A New Political Fault Line: Social Media vs. Traditional News


Latinos, young men, non-college-educated white people, suburban women. The exit polls and political analysis invariably focuses on the changing behavior of demographic groups.

That ignores a big determinant of political behavior: where people get their news and information. It's odd how little attention has been given to this, given that in the past decade we’ve had a revolution in how information flows.

The exit polls did not ask about media consumption, so we need to look for indirect clues. NBC asked the question in April when President Joe Biden was still in the race, and the results were dramatic. Among people who got their news from “newspapers,” Biden was winning 70-21. Among people who got their news from “YouTube/Google,” Trump led 55-39.


The exit polls this week did show that some of the biggest shifts in voting patterns came among young people and Latinos, two groups whose media consumption differs from the national average.

Biden won 18- to 21-year-olds by 60-36 percent; Harris won only 55-42 percent. There’s no group where the information consumption has changed more than young people. While 3 percent of seniors get their information from social media, 46 percent of 18- to 29-year-olds do.

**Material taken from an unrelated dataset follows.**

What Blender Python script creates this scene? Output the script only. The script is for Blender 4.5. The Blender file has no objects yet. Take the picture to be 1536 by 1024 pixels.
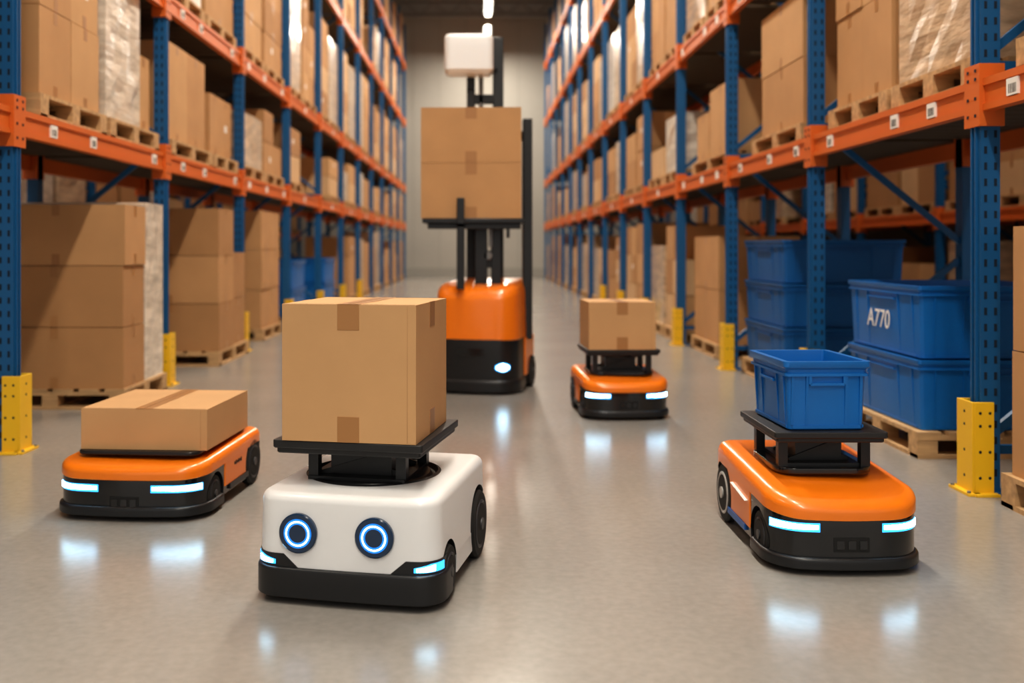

Trump won 45 percent of Latinos in 2024 compared with 32 percent in 2020 — and Hispanic people are more likely to use social media than white people, according to a survey by PRRI.


The reliance on social media as a news source among those groups is probably a bigger factor in 2024 than in 2020, in part because a new cohort of voters raised on social media as teenagers entered the electorate, and Latino voters are disproportionately young. In 2020, 23 percent of adults got their news from YouTube; in 2024, 32 percent did. The portion turning to TikTok jumped from 3 percent to 17 percent.


The nature of these platforms has changed too — as more of their users come to rely on them for news. In 2020, 28 percent of regular Instagram users got their news there; in 2024, 40 percent did, according to Pew Research Center. In 2020, 22 percent of TikTok users got news there; in 2024, 52 percent did.


The other big factor that changed was one of the biggest platforms, X, formerly Twitter, having its owner (with 200 million followers) go all-in for one candidate.

These studies reveal an interesting fault line. While most women get their news from TikTok, most young men get their news from YouTube, Twitter and Reddit, Pew found. This confirms that men and women often act on different sources of information. Yet while we spill many words analyzing whether New York Times headlines normalize bad behavior, we know very little about what news and information rises to the top on Reddit and YouTube.

Trump supporters will argue that this re-sorting of media consumption was a positive development, allowing people to get information unfiltered by the (biased) elite media. Indeed, Elon Musk declared that with this election, “Legacy media is dead. Long live citizen journalism!

But there is much evidence that information on social media is more likely to include misinformation and provide news that reinforces preexisting beliefs than traditional mainstream media. And in 2020, studies showed that people who relied on social media for news were less knowledgeable. We’ll see if that remains true in 2024. At a minimum, we need to better understand the dynamics.

One meta-cause of the change is obvious: the rise of social media. The other is more indirect but still significant: the collapse of local news. We’ve lost one-third of our local newspapers; the number of reporters has dropped 60 percent in two decades. Studies have shown that the contraction of local news has created a vacuum — which has been filled by partisan news sources and social media (both polarizing and more likely to spread misinformation).

I’m certainly not arguing that issues like inflation or immigration were not important factors, or that if people just had different information they might have voted differently. But if we want to grasp the meaning of this election, we can’t ignore one of the biggest forces that shaped the electorate — or how the collapse of local news has changed the political equation.